Given a quadratic form $C(x)=x_1 ^2+x_2 ^2 + x_3^2$ in $\mathbb{C}[x_1,x_2,x_3],$ we have a conic $$C=\{C(x)=0\} = \{[x_1:x_2:x_3]: x_1 ^2+x_2 ^2 + x_3^2 = 0\}$$ in $\mathbb{P(C^3)}$, given in homogeneous co-ordinates, as usual. I want to understand why is $C \cong $ $\mathbb{P(C^2)}$. What is a right way to approach this? BTW, I know that $\mathbb{P(C^2)} \cong S^2$, if that helps.
Obviously, in $C$, one has only two free variables. In particular, $$x_3=\pm i\sqrt{x_1 ^2+x_2 ^2}.$$ So, I can define a map $$\psi: C \to \mathbb{P(C^2)}, \ [x_1:x_2:x_3]\mapsto [x_1:x_2].$$ This is well-defined I think. But this is not injective, clearly.

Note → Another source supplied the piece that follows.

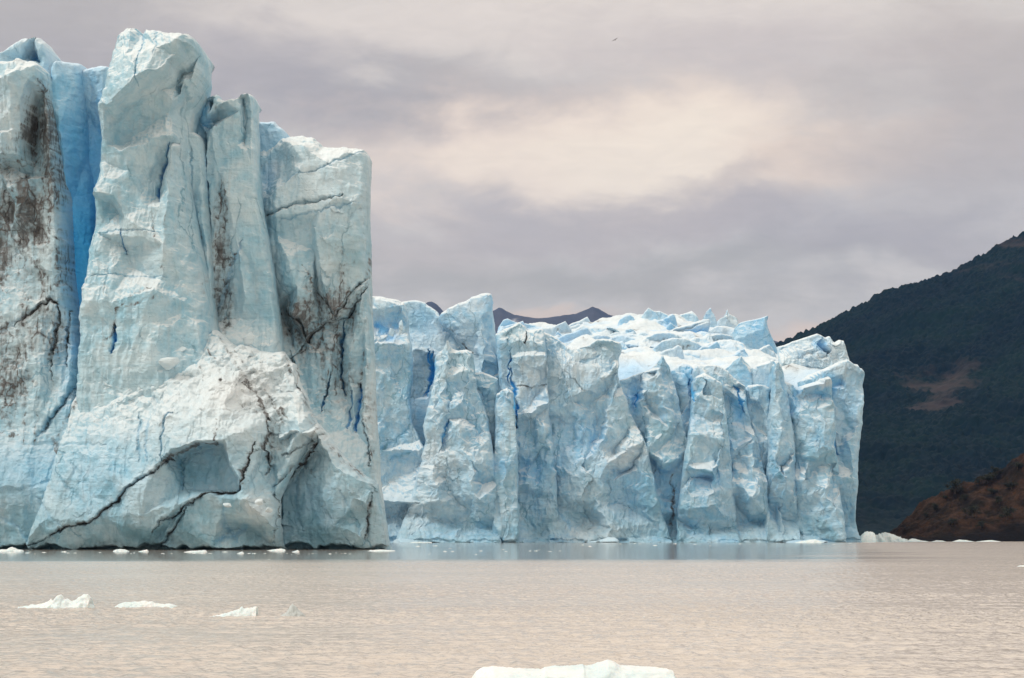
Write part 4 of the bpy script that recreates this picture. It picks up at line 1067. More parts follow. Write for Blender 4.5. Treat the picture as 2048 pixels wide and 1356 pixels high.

PS: I also want to have intuition for this.
In order to avoid $i$'s (and use standard notations) switch to $$C: x_0^2 - x_1^2 - x_2^2 = 0$$ When $x_0=1$ ( in the affine plane) this is the circle $x_1^2 + x_2^2=1$ and the trig substitution $t= \tan \frac{\theta}{2}$ for $x_1= \cos \theta$, $x_2=\sin \theta$ (or, if you want, the projection of the circle from the point $(-1,0)$ to the tangent line at $(1,0)$) gives \begin{eqnarray} x_1 = \frac{1-t^2}{1+t^2} \\ x_2 = \frac{2t}{1+t^2} \end{eqnarray} Let now $t = a \colon b\,$; get the map $$\mathbb{P}^1 \ni [a\colon b] \mapsto [x_0\colon x_1\colon x_2] = [a^2 + b^2:a^2 - b^2: 2 a b]\in C$$
The inverse map $C \to \mathbb{P}^1$ is achieved using two rational maps $\mathbb{P}^2 \to \mathbb{P}^1$ \begin{eqnarray} [x_0\colon x_1 \colon x_2] = [a^2 + b^2:a^2 - b^2: 2 a b] \mapsto [2 ab \colon 2b^2] = [x_2 \colon (x_0 - x_1)] \\ [x_0\colon x_1 \colon x_2] = [a^2 + b^2:a^2 - b^2: 2 a b] \mapsto [2 a^2 \colon 2 ab] = [(x_0 + x_1) \colon x_2] \end{eqnarray}
Added: For the quadric in $\mathbb{P}^n$ $$C: x_0^2 - x_1^2 - \cdots - x_n^2=0$$
the map $$\mathbb{P}^{n-1} \ni [a_0 \colon \ldots a_{n-1}] \mapsto [ (a_0^2 + \cdots + a_{n-1}^2)\colon (a_0^2 - \cdots - a_{n-1}^2)\colon 2 a_0 a_1\colon \ldots \colon 2 a_0 a_{n-1}] \in C$$ gives an isomorphism ( from the stereographic projection).